Domestic Resources For Energy Independence

By U.S. Senator Kay Bailey Hutchison

Over the past year, we have seen gas prices spike to record levels followed by the deepest economic downturn in a generation. These events illustrate how our energy priorities and economic challenges are tightly intertwined. A national strategy to achieve American energy independence is long overdue. As both sides of the aisle come together to create a plan to wean our nation off imported energy, we must consider the economic benefits of expanding our domestic resources, and heed the consequences of stifling production.

Since 1982, a moratorium on offshore exploration and development has prohibited production on 85 percent of the Outer Continental Shelf (OCS), leaving some of our greatest energy reserves untapped. This failure to rely on our own vast resources has placed America in the disadvantaged position of importing over 60 percent of our energy. Too much of it comes from unstable and unfriendly regimes like Venezuela and some in the Middle East. In 2008 alone, we spent close to $475 billion on imported oil. This equation will not solve our long-term energy needs.

Oil and gas development in the OCS holds great potential to reduce our reliance on foreign en- ergy sources. The technology and the infrastructure to safely and efficiently extract oil and natural gas are in place. Experts have estimated that the OCS contains roughly 100 billion barrels of untapped oil. Combined, production occurring off our Atlantic, Pacific, Gulf, and Alaska coasts could replace OPEC imports for approximately 50 years.

Natural gas, in particular, is an extremely valuable domestic asset. It is abundant, cost-effective, and the cleanest-burning fossil-fuel available. The OCS holds undiscovered recoverable reserves of 420 trillion cubic feet of natural gas. And with the United State consuming natural gas at a rate of roughly 23 trillion cubic feet per year, there is essentially a 20 year supply of domestic natural gas off American shores.

Not only will expanded OCS development move us closer to energy independence, it will strengthen our economy and create stable, well-paying jobs. If the United States produced all available reserves in the OCS, the government would take in up to $1.4 trillion in tax revenues. A December 2008 study conducted by economists and the American Petroleum Institute (API) indicates the potentially broad economic impacts from leveraging these available resources. The study projects that in the year 2030 alone, OCS production would result in more than $8 billion in private sector economic output. It would add nearly 40,000 jobs and $2.3 billion in income for American workers.
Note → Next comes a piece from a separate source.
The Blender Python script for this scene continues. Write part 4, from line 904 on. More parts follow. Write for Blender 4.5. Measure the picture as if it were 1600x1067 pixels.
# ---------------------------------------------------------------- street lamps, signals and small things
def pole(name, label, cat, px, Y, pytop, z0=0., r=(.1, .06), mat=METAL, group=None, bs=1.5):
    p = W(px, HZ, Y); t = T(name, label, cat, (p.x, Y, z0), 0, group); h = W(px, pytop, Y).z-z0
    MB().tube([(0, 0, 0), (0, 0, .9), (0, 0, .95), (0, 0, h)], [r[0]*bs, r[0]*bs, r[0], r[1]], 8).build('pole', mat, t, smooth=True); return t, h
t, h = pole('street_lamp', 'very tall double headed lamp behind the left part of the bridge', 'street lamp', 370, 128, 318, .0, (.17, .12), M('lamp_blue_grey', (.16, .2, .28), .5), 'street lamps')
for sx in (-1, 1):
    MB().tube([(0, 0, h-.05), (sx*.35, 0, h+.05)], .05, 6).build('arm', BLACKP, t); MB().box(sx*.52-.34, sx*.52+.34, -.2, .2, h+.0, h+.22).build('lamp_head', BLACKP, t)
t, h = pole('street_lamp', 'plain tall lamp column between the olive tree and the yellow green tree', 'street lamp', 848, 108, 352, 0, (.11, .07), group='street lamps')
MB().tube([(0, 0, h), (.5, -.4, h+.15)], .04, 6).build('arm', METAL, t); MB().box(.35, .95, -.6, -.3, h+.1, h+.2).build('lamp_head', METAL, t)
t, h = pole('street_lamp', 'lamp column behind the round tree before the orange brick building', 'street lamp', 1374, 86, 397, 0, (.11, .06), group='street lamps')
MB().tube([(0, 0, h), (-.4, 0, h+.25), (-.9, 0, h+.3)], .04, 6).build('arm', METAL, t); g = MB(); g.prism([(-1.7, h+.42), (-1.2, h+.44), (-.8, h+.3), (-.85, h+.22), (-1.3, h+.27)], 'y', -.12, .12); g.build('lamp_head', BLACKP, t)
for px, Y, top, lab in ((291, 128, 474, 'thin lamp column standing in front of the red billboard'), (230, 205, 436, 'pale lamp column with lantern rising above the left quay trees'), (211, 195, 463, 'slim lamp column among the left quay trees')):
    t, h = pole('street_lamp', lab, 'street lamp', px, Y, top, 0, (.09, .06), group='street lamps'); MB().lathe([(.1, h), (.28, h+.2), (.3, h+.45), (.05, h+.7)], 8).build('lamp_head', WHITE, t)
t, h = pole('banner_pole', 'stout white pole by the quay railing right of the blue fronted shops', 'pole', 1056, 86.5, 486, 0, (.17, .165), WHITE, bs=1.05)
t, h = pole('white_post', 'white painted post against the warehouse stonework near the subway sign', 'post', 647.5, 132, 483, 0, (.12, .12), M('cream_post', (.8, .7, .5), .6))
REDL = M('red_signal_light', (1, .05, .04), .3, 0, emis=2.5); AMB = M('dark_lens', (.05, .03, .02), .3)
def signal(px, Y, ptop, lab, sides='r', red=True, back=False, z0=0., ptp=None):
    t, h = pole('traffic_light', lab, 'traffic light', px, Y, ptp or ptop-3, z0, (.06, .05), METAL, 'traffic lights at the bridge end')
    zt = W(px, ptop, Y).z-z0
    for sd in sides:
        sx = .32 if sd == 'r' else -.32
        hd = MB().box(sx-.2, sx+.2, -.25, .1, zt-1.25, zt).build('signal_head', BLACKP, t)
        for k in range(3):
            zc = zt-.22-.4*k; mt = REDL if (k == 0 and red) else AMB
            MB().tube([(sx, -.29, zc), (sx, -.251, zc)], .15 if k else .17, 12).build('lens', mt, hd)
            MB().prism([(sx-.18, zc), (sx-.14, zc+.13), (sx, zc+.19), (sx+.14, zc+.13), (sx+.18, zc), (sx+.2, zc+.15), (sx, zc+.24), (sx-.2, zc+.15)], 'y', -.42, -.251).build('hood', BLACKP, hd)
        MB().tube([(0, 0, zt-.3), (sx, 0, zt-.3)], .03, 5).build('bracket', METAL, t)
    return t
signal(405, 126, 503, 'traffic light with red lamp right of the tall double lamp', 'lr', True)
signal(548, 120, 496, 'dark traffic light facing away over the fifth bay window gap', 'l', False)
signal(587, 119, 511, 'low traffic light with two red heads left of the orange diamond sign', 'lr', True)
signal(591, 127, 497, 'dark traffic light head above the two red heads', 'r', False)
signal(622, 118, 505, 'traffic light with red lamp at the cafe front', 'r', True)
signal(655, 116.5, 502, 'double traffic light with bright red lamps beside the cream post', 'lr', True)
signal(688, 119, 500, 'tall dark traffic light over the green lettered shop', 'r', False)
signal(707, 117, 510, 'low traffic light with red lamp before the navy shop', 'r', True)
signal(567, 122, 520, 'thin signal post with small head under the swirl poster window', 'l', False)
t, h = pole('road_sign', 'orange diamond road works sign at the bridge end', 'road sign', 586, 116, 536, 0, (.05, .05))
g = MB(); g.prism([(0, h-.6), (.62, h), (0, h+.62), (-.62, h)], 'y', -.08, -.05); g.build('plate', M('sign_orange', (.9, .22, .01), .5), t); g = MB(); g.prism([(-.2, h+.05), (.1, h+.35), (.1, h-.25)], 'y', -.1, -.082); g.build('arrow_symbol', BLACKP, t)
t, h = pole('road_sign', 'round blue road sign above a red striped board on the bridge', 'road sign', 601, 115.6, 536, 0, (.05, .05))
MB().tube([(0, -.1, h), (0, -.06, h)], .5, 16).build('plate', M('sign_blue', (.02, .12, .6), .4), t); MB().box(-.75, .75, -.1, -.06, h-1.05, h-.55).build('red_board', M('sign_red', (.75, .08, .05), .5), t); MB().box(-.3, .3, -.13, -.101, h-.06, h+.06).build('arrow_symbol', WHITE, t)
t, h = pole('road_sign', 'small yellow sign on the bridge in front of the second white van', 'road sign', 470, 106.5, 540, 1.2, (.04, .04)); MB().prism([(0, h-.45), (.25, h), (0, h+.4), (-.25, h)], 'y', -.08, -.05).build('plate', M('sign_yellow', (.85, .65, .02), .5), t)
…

The benefits of the OCS are clear; now, we must take decisive steps to develop this valuable source of domestic oil and natural gas.

In March, I introduced an amendment to the 2010 Budget to ensure that we expand domestic offshore energy production on the OCS. When setting the budget policies that will guide our energy portfolio, we cannot overlook our most valuable and accessible resources. My amendment, which was adopted in the Senate by unanimous consent, would ensure the OCS plays a role in our national policy. I look forward to working with the House of Representatives to keep this resource in our portfolio when the final budget is negotiated between the House and Senate.

I also led 33 of my Senate colleagues in sending a letter to President Obama, urging him to complete as expeditiously as possible the Administration's five-year plan for offshore oil and gas development. The President can show strong leadership and help reduce dependence on foreign oil by not reinstating the Presidential Moratorium on U.S. offshore oil production and by delivering a new offshore drilling plan. This approach would benefit all Americans.

The wrong approach would be to tax energy production, which is what the Administration's budget proposes. Repealing tax provisions that support exploration, production, and refining would move our country in the opposite direction of energy independence, and it would lead to higher prices for all consumers of energy. When households are already struggling in this economy, a tax increase is the last thing we need.

The United States has two things that uniquely position us for energy independence: an abundance of natural resources and the indomitable spirit of American ingenuity. If we use these assets effectively, we will free the U.S. from dependence on foreign energy, thus strengthening our economy and national security. We must begin with the swift development of offshore oil and gas.

Kay Bailey Hutchison is the senior U.S. Senator from Texas and is the Ranking Member of the Senate Committee on Commerce, Science, and Transportation.